History of Chinese Immigration To Canada - Chinese in Canada After The Completion of The CPR

Chinese in Canada After The Completion of The CPR

After the Canadian Pacific Railway was completed, many Chinese were left with no work and no longer seen as useful to both the CPR and the Canadian government. The government of Canada passed The Chinese Immigration Act, 1885 levying a "Head Tax" of $50 on any Chinese coming to Canada. After the 1885 legislation failed to deter Chinese immigration to Canada, the government of Canada passed The Chinese Immigration Act, 1900 to increase the tax to $100, and The Chinese Immigration Act, 1903 further increased the landing fees to $500, equivalent to $8000 in 2003. - as compared to the Right of Landing Fee, or Right of Permanent Residence Fee, of merely $975 per person paid by new immigrants in 1995–2005, and further reduced to $490 in 2006.

The Chinese Immigration Act, 1923, better known as the Chinese Exclusion Act, replaced prohibitive fees with an outright ban on Chinese immigration to Canada with the exceptions of merchants, diplomats, students, and "special circumstances" cases. The Chinese that entered Canada before 1924 had to register with the local authorities and could leave Canada only for two years or less. Since the Exclusion Act went into effect on July 1, 1923, Chinese at the time referred to Dominion Day as "Humiliation Day" and refused to celebrate Dominion Day until after the act was repealed in 1947.

From the completion of the CPR to the end of the Exclusion Era (1923–1947), Chinese in Canada lived in mainly a "bachelor's of the backpack society" since most Chinese families could not pay the expensive head tax to send their daughters to Canada. As with many other groups of immigrants, Chinese initially found it hard to adjust and assimilate into life in Canada. As a result, they formed ethnic enclaves known as "Chinatowns" where they could live alongside fellow Chinese immigrants. Chinese settlers began moving eastward after the completion of the CPR, although Chinese numbers in BC continued to grow and, until the 1960s, there were no significant populations of Chinese in any other province.
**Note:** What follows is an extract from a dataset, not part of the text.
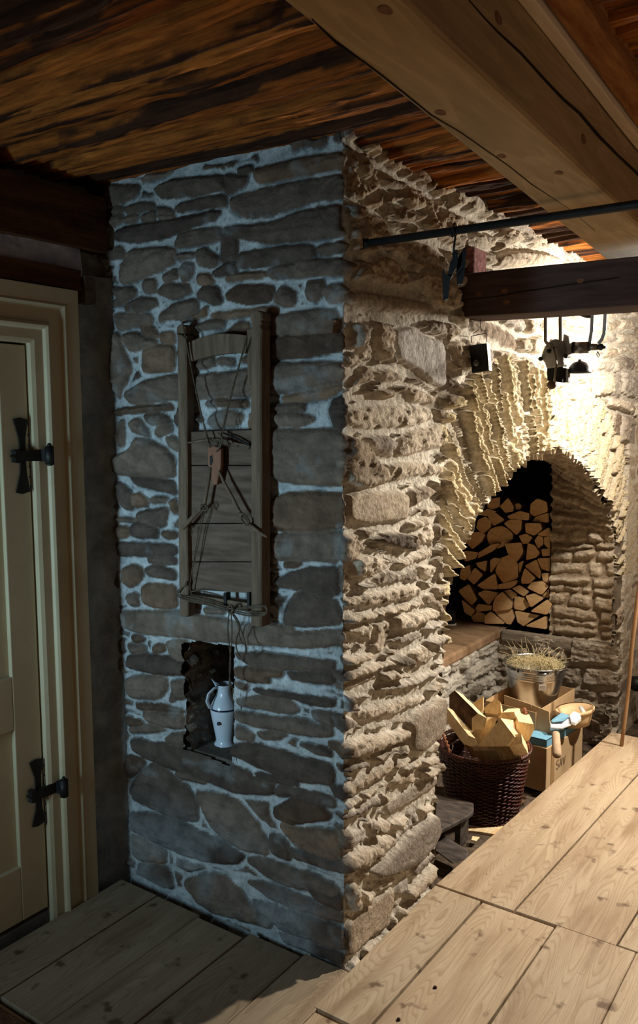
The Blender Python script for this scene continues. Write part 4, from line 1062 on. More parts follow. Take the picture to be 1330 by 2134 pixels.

With legislation banning Chinese from many professions, Chinese entered professions that non-Chinese Canadians did not want to do like laundry shops or salmon processing. These Chinese opened grocery stores and restaurants that served the whole population, not just Chinese, and Chinese cooks became the mainstay in the restaurant and hotel industries as well as in private service. Chinese success at market gardening led to a continuing prominent role in the produce industry in British Columbia. After the railway was finished, their families could come to Canada. They could become Canadian citizens. Even though they became citizens of Canada, they have faced discrimination.

Chinese merchants formed the Chinese Consolidated Benevolent Association, with the first branch in Victoria in 1885 and the second one in Vancouver in 1895. The Association was mandatory for all Chinese in the area to join and it did everything from representing members in legal disputes to sending the remains of a members who died back to their ancestral homelands in China. After legislation in 1896 that stripped Chinese of voting rights in municipal elections in B.C., the Chinese in B.C. became completely disenfranchised. The electors list in federal elections came from the provincial electors list, and the provincial ones came from the municipal one.
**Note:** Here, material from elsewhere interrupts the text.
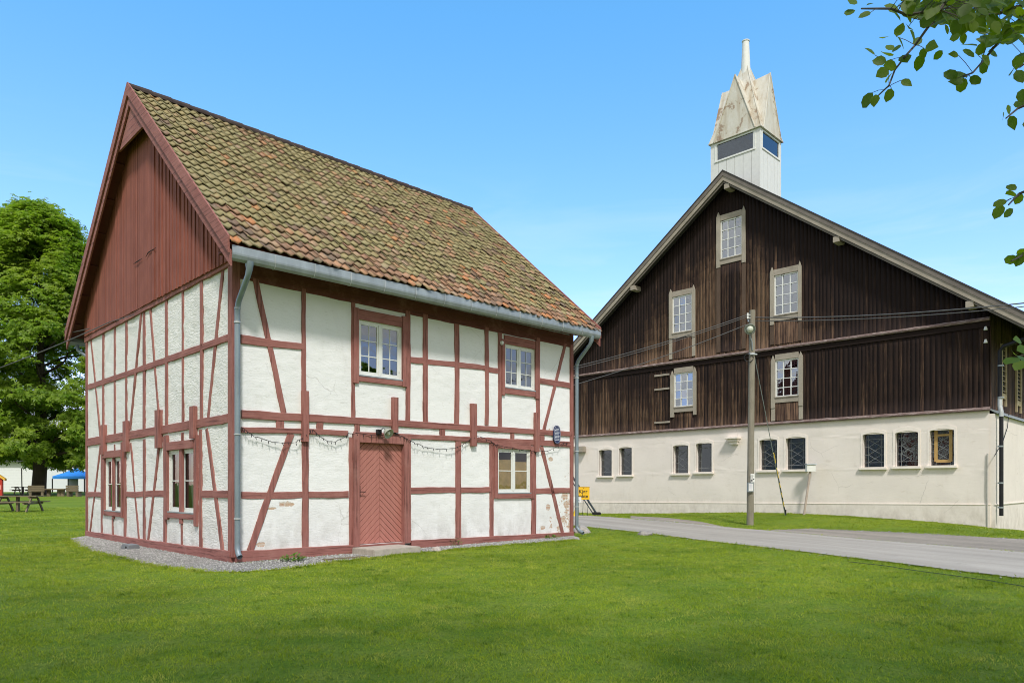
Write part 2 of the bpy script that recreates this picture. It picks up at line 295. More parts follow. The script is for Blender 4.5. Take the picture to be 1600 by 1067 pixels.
def grass_mat():
    m = NM('grass blades'); r = m.attr('rnd'); v = m.pos(); a = m.noise(v, .32, 4, .55); b = m.noise(v, 1.7, 5, .6)
    c = m.mix(r, (.14, .21, .010), (.30, .375, .03)); c = m.mix(m.ramp(a, [(.40, 0), (.58, .65)]), c, (.36, .42, .036)); c = m.mix(m.ramp(b, [(.50, 0), (.68, .8)]), c, (.42, .42, .09))
    c = m.mix(m.ramp(m.noise(m.pos(), 3.6, 5, .65), [(.54, 0), (.64, .8)]), c, (.050, .115, .005))
    dry = m.ramp(r, [(.93, 0), (.95, .8)]); c = m.mix(dry, c, (.30, .26, .10))
    m.done(c, .6, 0, .25); tr = m.n('ShaderNodeBsdfTranslucent'); m.l(m.mix(1, c, (1.3, 1.4, .8), 'MULTIPLY'), tr.inputs[0]); ms = m.n('ShaderNodeMixShader'); ms.inputs[0].default_value = .35
    m.l(m.p.outputs[0], ms.inputs[1]); m.l(tr.outputs[0], ms.inputs[2]); m.l(ms.outputs[0], m.t.nodes['Material Output'].inputs[0]); return m.mat
M['grass'] = grass_mat()
def road_mat(name, a, b, sc):
    m = NM(name); v = m.pos(); n = m.noise(v, sc, 5, .7); w = m.noise(v, .35, 4); c = m.mix(m.ramp(n, [(.3, 0), (.7, 1)]), a, b)
    c = m.mix(m.ramp(w, [(.35, 0), (.7, .5)]), c, tuple(x * .78 for x in a)); x_, y_, z_ = m.sep(v); cb = m.n('ShaderNodeCombineXYZ'); m.l(m.math('ADD', m.math('MULTIPLY', x_, .918), m.math('MULTIPLY', y_, .397)), cb.inputs[0]); m.l(m.math('MULTIPLY', m.math('SUBTRACT', m.math('MULTIPLY', x_, .397), m.math('MULTIPLY', y_, .918)), .05), cb.inputs[1])
    c = m.mix(m.ramp(m.noise(cb.outputs[0], 1.7, 5, .65), [(.42, .6), (.60, 0)]), c, tuple(x * .72 for x in a)); c = m.mix(m.ramp(m.noise(v, 120, 2, .8), [(.58, 0), (.68, .5)]), c, tuple(min(1, x * 1.5) for x in b)); c = m.mix(m.ramp(m.noise(v, 1.4, 6, .75), [(.60, 0), (.66, .35)]), c, tuple(x * .6 for x in a))

    c = m.mix(m.ramp(m.noise(v, 6, 6, .7), [(.66, 0), (.72, .45)]), c, tuple(x * .55 for x in a)); m.bump(n, .4, .01); return m.done(c, .9, 0, .2)
M['road'] = road_mat('worn asphalt', (.34, .305, .255), (.46, .415, .35), 60)
M['shoulder'] = road_mat('gravel shoulder', (.22, .19, .15), (.42, .365, .30), 22)
def gravel_mat():
    m = NM('grey gravel'); r = m.attr('rnd'); c = m.ramp(r, [(0, (.12, .115, .11)), (.5, (.33, .32, .30)), (1, (.58, .56, .53))]); return m.done(m.mix(m.noise(m.pos(), 40, 3), c, (.3, .29, .27)), .9)
M['gravel'] = gravel_mat()
# ------------------------------------------------------------------ the two building frames (measured from the vanishing points)
AX = Vector((.70932, .70489)); BX = Vector((-.70489, .70932)); ROT = math.atan2(AX.y, AX.x)
HO = Vector((-4.8916, 12.5269)); HW, HL = 9.13, 9.15     # house: near corner, gable width, front length
BD = 23.5; BO = Vector(((1546 - CXP) / FPX * BD, BD)); BW = 18.5; BL = 34.0   # barn: near corner, gable width, length
def front(px, py, off=0, O=HO):          # a measured point on the plane facing -y of a building -> (x, z)
    r = Vector(((px - CXP) / FPX, 1)); d = (O.dot(BX) - off) / r.dot(BX); w = r * d - O
    return w.dot(AX), CAMH + (HYP - py) / FPX * d
def side(px, py, off=0, O=HO):           # a measured point on the gable plane facing -x -> (y, z)
    r = Vector(((px - CXP) / FPX, 1)); d = (O.dot(AX) - off) / r.dot(AX); w = r * d - O
    return w.dot(BX), CAMH + (HYP - py) / FPX * d
def bside(px, py, off=0): return side(px, py, off, BO)
def bfront(px, py, off=0): return front(px, py, off, BO)
def world(O, x, y, z=0): w = O + AX * x + BX * y; return Vector((w.x, w.y, z))

# ------------------------------------------------------------------ terrain
cps = [(-12, 6, 0), (-6, 4, 0), (0, 5, 0), (6, 4, 0), (12, 5, 0), (0, 12, 0), (5, 12, 0), (10, 12, 0), (-5, 12.5, 0), (-11.3, 19, 0), (1.6, 19, 0), (-16, 14, 0), (-4.8, 25.5, 0), (4, 22, 0), (8, 24, 0.0), (13, 18, 0), (18, 14, 0),
       (2.2, 30, 0), (-26, 34, .03), (-34, 45, .14), (-20, 40, .06), (-36, 58, .30), (-45, 60, .30), (-44, 70, .42), (-34, 70, .40), (-60, 70, .40), (-55, 95, .42), (-80, 100, .4), (-20, 90, .3), (-20, 14, 0), (-30, 20, 0), (0, -10, 0), (-20, -10, 0), (20, -10, 0), (30, 10, 0), (0, 45, 0.0)]
for px, py in [(953, 803), (1050, 802.5), (1172, 801.5), (1232, 802.5), (1320, 806.5), (1400, 812), (1480, 818), (1546, 825)]:
    y, z = bside(px, py); w = world(BO, 0, y); cps.append((w.x, w.y, z))
x_, z_ = bfront(1600, 832); w = world(BO, x_, 0); cps.append((w.x, w.y, z_))
cps = np.array(cps); D = np.sqrt(((cps[:, None, :2] - cps[None, :, :2]) ** 2).sum(-1) + 4.0)
n_ = len(cps); Am = np.zeros((n_ + 1, n_ + 1)); Am[:n_, :n_] = D + np.eye(n_) * -.02; Am[:n_, n_] = 1; Am[n_, :n_] = 1
cw = np.linalg.solve(Am, np.r_[cps[:, 2], 0])
def hgt(x, y):
    x = np.asarray(x, float); y = np.asarray(y, float)
    d = np.sqrt((x[..., None] - cps[:, 0]) ** 2 + (y[..., None] - cps[:, 1]) ** 2 + 4.0); z = d @ cw[:n_] + cw[n_]
    far = np.clip((np.hypot(x, y - 20) - 70) / 60, 0, 1); return np.clip(z, -.5, 1.2) * (1 - far) + .25 * far
def grd(px, py, dz=0):                   # a measured point on the ground -> world x, y
    r = np.array([(px - CXP) / FPX, 1.]); z = 0.0
    for _ in range(6): d = FPX * (CAMH - z) / (py - HYP); p = r * d; z = float(hgt(p[0], p[1])) + dz
    return float(p[0]), float(p[1])
def gz(x, y): return float(hgt(x, y))
def axis_pts(lo, hi, fine0, fine1, step):
    a = list(np.arange(fine0, fine1 + 1e-6, step)); s = step; v = fine1
    while v < hi: s *= 1.18; v += s; a.append(v)
    s = step; v = fine0
    while v > lo: s *= 1.18; v -= s; a.insert(0, v)
    return np.array(a)
gx = axis_pts(-1500, 1500, -18, 22, .4); gy = axis_pts(-300, 2500, 1, 42, .4)
X, Y = np.meshgrid(gx, gy, indexing='ij'); Z = hgt(X, Y); nx, ny = X.shape
ii = (np.arange(nx - 1)[:, None] * ny + np.arange(ny - 1)[None, :]).ravel()
ground = npmesh('lawn', np.stack([X.ravel(), Y.ravel(), Z.ravel()], 1), np.stack([ii, ii + ny, ii + ny + 1, ii + 1], 1), M['ground'], smooth=True)
tag(ground, 'mown green lawn spreading from the foreground to the picnic tables', 'lawn', kind='structure')
def ribbon(name, left, right, mat, lift, nseg=160, nacross=8, wob=.05, seed=0):
    """a sheet between two measured ground lines, draped on the terrain"""
    def resample(p):
        p = np.array(p); s = np.r_[0, np.cumsum(np.hypot(*np.diff(p, axis=0).T))]; t = np.linspace(0, s[-1], nseg); return np.stack([np.interp(t, s, p[:, 0]), np.interp(t, s, p[:, 1])], 1)
    L, R = resample(left), resample(right)
    for i in range(nseg):
        d = R[i] - L[i]; d /= np.hypot(*d) + 1e-6
        L[i] += d * wob * (mnoise.noise((i * .25, seed, 0)) + .6 * mnoise.noise((i * .9, seed, 5))); R[i] += d * wob * (mnoise.noise((i * .25, seed, 9)) + .6 * mnoise.noise((i * .9, seed, 14)))
    T = np.linspace(0, 1, nacross); P = L[:, None, :] * (1 - T)[None, :, None] + R[:, None, :] * T[None, :, None]
    Zs = hgt(P[..., 0], P[..., 1]) + lift; V = np.concatenate([P, Zs[..., None]], -1).reshape(-1, 3)
    q = (np.arange(nseg - 1)[:, None] * nacross + np.arange(nacross - 1)[None, :]).ravel()
    return npmesh(name, V, np.stack([q, q + 1, q + nacross + 1, q + nacross], 1), mat, smooth=True), L, R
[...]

After Canada entered World War II on September 10, 1939, Chinese communities greatly contributed to Canada's war effort, mainly in an attempt to persuade Canada to intervene against Japan in the Second Sino-Japanese War, which had started in 1937 (although Canada did not declare war on Japan until the attack on Pearl Harbor on December 7, 1941). The Chinese Consolidated Benevolent Association requested its members to purchase Canadian and Chinese war bonds and to boycott Japanese goods. Also, many Chinese enlisted in the Canadian forces. But Ottawa and the B.C. government were unwilling to send Chinese-Canadian recruits into action, since they did not want Chinese to ask for enfranchisement after the war. However, with 90,000 British troops captured in the Battles of Malaya and Singapore in February 1942, Ottawa decided to send Chinese-Canadian forces in as spies to train the local guerrillas to resist the Japanese Imperial Forces in 1944. However, these spies were little more than a token gesture, as the outcome of World War II had been more or less decided by that time.